The Second Chance Act provides critical funding for reentry efforts to learn how to effectively integrate the science of risk reduction into reentry efforts and fill gaps in services, which are critical to success. A recent report by the Pew Center on the States showed that 43% of people coming out of prison nationally return within 3 years making recidivism a significant pressure on criminal justice systems.

“By improving prisoner reentry, we can prevent crime, strengthen communities and save taxpayers’ dollars,” said Portman. “The Second Chance Act is making an important contribution to public safety and reducing costs to taxpayers and it should continue. I hope the Committee will move this important legislation to the floor, and I look forward to working with Senator Leahy and others to pass it in the Senate.”

Ohio Department of Rehabilitation and Correction Director, Gary Mohr, has seen first hand the strains that overcrowded prisons place on the state budgets and communities. “Ohio, like many states, has seen prison spending grow by 21% in less than a decade.
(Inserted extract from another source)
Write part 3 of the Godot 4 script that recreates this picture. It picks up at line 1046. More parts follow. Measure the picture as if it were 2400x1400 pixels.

That’s faster than most other areas in the state budget and puts enormous pressure on taxpayers to foot the bill.” He added: “The Second Chance Act is one of our best hopes for addressing one significant element of prison growth—the cycle of offenders who recidivate and return to prison.”

A.T. Wall, Director of the Rhode Island Department of Corrections pointed to the elements of the Second Chance Act that states are learning from: “This funding helps to focus our efforts on programs that are proven to work. It is not good enough to have a gut feeling that something will change behavior. Second Chance Act programs are based on evidence-based practice to reduce recidivism, which helps us to know where to make public safety investments that will be the most effective.”

Andrew Pallito, Commissioner of the Vermont Department of Corrections was thankful for the introduction of the Second Chance Reauthorization Act: “In Vermont and around the country, we are relying on key leaders here in D.C. to promote and fund programs that help state corrections address the overwhelming challenge of improving prisoner reentry and reducing recidivism. We are grateful for the leadership of Senators Leahy and Portman in advancing this important legislation.”